Nakhid is in Trinidad to pursue legal action for slander against FIFA vice-president and Trinidad and Tobago Football Federation (T&TFF) special adviser Jack Warner and Newsday newspaper for denouncing him as a "traitor" last October.

Warner's allegation was made in the build-up to last year's World Cup Play Off fixture against Bahrain.

However, Nakhid-a two-time Caribbean Player of the Year-is also contemplating serving the land of his birth in a new capacity.

On the same afternoon that former Olympic sprint star, Ato Boldon, was unveiled as a United National Congress (UNC) senator, Nakhid said he too would relish a political mandate.

"I would love one day to be in a position politically to do something for my country," Nakhid told the Express. "I think what people know about me and my strength is that I am a man of integrity who cannot be bought or sold.

"They know that I am also a man with no particular personal agendas who is not just looking to get paid."

Nakhid is unlikely to appear on a UNC or People's National Movement (PNM) platform, though, after suggesting that both parties had "failed the country" by their inability to stamp out corruption.

He was especially dismissive of the opposition party.

"The people within a party make the party and its image," he said. "If you look at (leading UNC members) Basdeo Panday and Jack Warner and their track records, you are left with no choice.

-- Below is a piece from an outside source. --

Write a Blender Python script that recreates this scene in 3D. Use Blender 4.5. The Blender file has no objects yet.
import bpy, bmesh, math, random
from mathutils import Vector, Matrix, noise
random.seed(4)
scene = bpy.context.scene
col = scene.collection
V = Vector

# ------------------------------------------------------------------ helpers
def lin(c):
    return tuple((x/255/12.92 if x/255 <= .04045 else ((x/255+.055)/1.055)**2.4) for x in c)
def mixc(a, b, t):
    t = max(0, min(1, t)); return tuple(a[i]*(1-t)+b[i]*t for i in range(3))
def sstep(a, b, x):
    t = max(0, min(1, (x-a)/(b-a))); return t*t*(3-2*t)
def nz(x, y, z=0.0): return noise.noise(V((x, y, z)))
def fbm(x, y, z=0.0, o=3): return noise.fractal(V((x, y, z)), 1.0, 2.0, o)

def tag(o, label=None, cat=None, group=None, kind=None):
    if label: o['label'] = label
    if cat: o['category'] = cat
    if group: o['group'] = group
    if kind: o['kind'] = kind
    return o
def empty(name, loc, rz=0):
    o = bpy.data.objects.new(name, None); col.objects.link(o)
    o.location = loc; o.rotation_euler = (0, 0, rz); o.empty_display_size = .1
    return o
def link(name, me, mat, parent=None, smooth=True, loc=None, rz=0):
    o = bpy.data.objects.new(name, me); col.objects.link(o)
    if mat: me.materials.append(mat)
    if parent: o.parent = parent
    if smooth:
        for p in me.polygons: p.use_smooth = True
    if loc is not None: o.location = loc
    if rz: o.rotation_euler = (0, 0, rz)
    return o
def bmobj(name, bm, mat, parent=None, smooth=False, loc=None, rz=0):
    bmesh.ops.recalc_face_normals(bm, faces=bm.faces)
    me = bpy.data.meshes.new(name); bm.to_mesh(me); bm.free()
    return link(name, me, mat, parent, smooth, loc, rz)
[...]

"I would love to offer an alternative although I know it is difficult for Trinidadians to think outside the box and accept someone as an independent member."

At present, Nakhid is trying to learn more about Movement for National Development (MND) leader Garvin Nicholas, although he is still uncertain whether he would meet him.

In the interim, he is enjoying the opportunity of a vacation in his homeland.

Nakhid said things were in place for his new job as Bahrain's national youth team coach but explained that no appointment will be made until after the 2006 World Cup in Germany.

"Right now, the (Bahrain) senior team is trying to qualify for the Asian Cup," said Nakhid, "and they are concentrating all their efforts on that. If everything goes okay, though, I will start after the World Cup."

Nakhid, who participated in Trinidad and Tobago's successful World Cup campaign as a player, assistant coach and scout before being fired last October, will go to Germany with his three sons-Jamal (13), Ja'afar (11) and Ali-Kazim (6)-as a supporter.